Zermürbungstaktik made in USA. Sie ist dem einschlägigen Kinopublikum schon aus den Nachrichten bekannt. Wenn Winterbottoms neuer Film getarnt als NTV-Feature daher kommt, dann mag das auch damit zusammen hängen, dass man mit dem Realitätsanspruch einer TV-Reportage liebäugelt. Und doch schwebt da etwas anderes mit im Raum. Zwar hebt sich "The Road to Guantanamo" durch sein filmisches Äußeres ab von den Dokumentationen eines Michael Moore. Aber unterm Strich bleibt auch dieser Film ein klipp und klar parteiisches und sehr um political correctness bemühtes Statement.

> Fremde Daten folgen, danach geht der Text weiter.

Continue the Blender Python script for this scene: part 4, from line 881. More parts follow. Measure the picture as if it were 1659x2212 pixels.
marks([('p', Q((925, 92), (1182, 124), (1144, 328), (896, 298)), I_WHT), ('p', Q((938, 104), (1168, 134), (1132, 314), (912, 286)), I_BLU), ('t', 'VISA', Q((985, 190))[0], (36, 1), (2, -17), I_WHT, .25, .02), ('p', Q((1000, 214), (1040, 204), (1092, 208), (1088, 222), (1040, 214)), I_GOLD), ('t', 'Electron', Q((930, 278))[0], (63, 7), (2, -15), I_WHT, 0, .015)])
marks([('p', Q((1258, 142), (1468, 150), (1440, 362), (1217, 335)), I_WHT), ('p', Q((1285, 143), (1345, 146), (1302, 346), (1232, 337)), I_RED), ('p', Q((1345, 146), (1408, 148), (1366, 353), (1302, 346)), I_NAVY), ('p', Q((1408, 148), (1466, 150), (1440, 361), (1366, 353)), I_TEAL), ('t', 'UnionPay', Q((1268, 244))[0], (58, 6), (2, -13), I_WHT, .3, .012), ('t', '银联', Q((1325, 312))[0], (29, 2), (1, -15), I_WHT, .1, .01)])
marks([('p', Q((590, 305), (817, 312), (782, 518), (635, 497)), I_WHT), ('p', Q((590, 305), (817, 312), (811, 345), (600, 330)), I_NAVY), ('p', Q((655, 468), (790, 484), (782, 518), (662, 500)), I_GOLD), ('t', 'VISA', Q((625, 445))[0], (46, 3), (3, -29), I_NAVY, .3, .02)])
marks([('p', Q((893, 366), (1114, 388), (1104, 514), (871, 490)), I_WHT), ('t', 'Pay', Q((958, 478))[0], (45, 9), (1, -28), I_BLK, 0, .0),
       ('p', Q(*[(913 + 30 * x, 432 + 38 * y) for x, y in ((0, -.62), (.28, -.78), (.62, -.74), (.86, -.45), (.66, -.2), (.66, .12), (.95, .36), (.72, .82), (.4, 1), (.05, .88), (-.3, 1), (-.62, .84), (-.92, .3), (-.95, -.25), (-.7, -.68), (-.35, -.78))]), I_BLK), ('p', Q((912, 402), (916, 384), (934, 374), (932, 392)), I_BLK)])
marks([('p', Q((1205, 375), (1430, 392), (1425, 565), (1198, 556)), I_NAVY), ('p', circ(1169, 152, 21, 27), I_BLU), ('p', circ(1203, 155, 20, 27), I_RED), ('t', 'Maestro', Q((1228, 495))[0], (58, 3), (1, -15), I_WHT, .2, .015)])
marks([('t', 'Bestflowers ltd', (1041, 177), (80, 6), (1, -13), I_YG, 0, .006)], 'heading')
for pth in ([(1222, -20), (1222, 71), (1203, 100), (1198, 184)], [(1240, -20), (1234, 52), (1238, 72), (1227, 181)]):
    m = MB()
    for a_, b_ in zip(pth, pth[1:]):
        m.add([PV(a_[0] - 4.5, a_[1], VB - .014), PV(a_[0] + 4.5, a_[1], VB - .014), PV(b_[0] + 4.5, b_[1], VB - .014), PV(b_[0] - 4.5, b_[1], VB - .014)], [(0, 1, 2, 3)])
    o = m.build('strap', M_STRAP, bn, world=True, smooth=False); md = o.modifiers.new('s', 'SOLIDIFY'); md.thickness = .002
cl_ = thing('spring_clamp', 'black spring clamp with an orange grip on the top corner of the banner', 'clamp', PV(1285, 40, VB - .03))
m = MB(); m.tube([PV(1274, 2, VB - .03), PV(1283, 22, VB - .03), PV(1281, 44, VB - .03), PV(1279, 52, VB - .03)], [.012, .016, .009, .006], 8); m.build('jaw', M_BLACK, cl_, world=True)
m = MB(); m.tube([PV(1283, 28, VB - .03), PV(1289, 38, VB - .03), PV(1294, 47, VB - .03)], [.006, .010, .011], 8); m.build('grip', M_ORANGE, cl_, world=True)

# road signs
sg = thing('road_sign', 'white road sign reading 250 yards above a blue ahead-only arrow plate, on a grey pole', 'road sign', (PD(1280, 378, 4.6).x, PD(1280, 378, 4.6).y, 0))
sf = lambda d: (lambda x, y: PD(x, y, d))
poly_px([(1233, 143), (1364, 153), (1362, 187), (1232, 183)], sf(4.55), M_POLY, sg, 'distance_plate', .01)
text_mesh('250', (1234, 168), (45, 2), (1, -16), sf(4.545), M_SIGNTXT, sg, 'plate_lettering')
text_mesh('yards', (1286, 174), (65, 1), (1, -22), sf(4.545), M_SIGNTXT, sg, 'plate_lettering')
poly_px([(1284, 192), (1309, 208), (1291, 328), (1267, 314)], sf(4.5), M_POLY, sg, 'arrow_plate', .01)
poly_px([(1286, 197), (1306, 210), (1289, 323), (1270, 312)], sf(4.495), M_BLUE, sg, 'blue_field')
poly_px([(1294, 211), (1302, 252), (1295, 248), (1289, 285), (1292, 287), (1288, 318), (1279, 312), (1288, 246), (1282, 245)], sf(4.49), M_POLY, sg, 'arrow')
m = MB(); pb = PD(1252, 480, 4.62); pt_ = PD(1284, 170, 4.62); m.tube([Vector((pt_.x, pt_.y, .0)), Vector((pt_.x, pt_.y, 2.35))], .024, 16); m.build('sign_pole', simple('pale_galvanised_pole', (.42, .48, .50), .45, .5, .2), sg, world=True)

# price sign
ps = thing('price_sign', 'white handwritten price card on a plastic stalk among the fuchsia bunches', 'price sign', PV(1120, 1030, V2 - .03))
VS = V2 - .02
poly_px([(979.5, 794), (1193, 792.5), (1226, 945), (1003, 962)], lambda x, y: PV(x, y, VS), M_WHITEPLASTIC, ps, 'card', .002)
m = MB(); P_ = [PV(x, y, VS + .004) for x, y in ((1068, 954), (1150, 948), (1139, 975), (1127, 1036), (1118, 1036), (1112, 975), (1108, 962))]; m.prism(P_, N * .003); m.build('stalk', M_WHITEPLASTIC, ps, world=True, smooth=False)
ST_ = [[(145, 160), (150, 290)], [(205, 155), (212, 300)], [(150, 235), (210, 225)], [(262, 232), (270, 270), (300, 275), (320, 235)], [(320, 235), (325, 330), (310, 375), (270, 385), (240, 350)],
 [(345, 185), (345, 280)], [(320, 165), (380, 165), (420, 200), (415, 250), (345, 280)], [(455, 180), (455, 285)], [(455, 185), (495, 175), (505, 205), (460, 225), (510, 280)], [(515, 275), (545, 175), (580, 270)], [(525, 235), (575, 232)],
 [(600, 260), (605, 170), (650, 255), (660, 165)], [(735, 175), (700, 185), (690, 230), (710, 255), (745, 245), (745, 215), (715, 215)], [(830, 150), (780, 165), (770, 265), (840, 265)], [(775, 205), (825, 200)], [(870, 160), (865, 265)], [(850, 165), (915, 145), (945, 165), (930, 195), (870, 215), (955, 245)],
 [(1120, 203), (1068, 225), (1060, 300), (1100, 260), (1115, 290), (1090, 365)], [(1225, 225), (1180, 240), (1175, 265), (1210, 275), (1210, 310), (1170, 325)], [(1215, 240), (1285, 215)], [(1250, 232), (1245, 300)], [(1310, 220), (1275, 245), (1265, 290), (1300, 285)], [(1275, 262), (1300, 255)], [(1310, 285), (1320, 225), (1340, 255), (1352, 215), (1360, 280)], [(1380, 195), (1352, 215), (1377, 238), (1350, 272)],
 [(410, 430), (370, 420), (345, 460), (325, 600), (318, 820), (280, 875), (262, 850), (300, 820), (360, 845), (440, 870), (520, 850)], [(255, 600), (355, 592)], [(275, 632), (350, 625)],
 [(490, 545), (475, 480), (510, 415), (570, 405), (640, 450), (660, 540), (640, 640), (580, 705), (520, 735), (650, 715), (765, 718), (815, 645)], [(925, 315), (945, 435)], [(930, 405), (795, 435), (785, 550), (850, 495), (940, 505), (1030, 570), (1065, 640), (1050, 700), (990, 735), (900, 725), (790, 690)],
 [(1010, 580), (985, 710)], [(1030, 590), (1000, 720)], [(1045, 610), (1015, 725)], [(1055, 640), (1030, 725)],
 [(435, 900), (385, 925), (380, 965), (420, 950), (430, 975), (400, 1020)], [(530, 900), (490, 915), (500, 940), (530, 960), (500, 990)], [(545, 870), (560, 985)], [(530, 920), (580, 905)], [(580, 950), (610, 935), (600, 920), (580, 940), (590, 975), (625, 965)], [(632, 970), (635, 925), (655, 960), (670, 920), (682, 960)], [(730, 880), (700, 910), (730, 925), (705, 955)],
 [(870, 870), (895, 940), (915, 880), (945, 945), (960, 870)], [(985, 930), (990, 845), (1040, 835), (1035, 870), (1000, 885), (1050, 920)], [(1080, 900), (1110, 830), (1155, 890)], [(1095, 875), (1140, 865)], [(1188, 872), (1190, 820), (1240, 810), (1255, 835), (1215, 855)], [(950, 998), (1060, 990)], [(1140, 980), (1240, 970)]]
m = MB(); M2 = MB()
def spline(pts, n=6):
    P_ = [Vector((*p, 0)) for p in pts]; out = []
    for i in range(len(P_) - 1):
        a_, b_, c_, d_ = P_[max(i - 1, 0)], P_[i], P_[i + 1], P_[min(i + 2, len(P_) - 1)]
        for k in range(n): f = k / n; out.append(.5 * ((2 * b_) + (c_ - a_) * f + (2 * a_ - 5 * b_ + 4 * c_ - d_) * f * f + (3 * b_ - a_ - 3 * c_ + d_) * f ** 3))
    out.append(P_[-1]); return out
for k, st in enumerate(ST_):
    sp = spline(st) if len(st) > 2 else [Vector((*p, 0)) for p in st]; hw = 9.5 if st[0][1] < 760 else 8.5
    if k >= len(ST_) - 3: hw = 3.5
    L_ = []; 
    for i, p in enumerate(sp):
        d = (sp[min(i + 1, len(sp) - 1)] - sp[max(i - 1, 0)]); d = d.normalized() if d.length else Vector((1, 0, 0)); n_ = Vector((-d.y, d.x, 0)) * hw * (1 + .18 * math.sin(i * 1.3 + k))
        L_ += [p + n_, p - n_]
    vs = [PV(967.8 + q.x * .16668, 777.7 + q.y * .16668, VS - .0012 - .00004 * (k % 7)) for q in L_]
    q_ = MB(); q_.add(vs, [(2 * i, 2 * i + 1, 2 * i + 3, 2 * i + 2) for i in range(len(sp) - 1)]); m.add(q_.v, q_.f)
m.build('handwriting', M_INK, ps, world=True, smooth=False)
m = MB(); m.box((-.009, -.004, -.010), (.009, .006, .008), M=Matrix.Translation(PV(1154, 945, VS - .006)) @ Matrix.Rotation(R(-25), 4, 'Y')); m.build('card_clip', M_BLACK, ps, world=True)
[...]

Von einer nötigen journalistischen Objektivität ist in "The Road to Guantanamo" nichts zu spüren. Man könnte sogar noch einen Schritt weiter gehen und behaupten, sie sei gar nicht vorhanden. Wieso auch? Wozu sich denn um Ausgewogenheit bemühen, wenn bei einem Thema wie Folter und Guantanamo die öffentliche Meinung sowieso auf der eigenen Seite ist? Schließlich ist man ja nicht abgeneigt gegen klare Stellungnahmen, vor allem im Kino, denn die sind dort ja sonst eher rar gesät. Und das Endergebnis weiß mit seinen kraftvollen Bildern zugegebenermaßen auch durchaus zu beeindrucken. Wenn die Gefangenen an einer Mauer gelehnt mit Leinensäcken über dem Kopf sitzen und sie den wuterfüllten Wachleuten hilflos ausgeliefert sind. Oder die quälenden Spielchen der Rekruten, die die Gefangenen über sich ergehen lassen müssen. Dass alles provoziert bei dem Großteil des Publikums sicherlich reinste und schlichte Empörung.
So ist das Loblied auf die Überlebenden dieser Hölle dann doch im gewissen Sinne Propaganda. Winterbottom und Whitecross sind nicht bemüht, offene Fragen zu analysieren oder zu durchleuchten. Sie setzen auf die klare Ausstellung der Menschen und ihrer Geschichte. Die direkte und illegale Gewalt in den Camps steht im Mittelpunkt. Und was vielleicht am Schlimmsten ist, sie verurteilen Folter nicht allgemein. Sie besinnen sich da nur auf die unschuldigen drei Freunde. Aber Folter sollte, nein, muss allgemein verurteilt werden: egal ob schuldig oder unschuldig.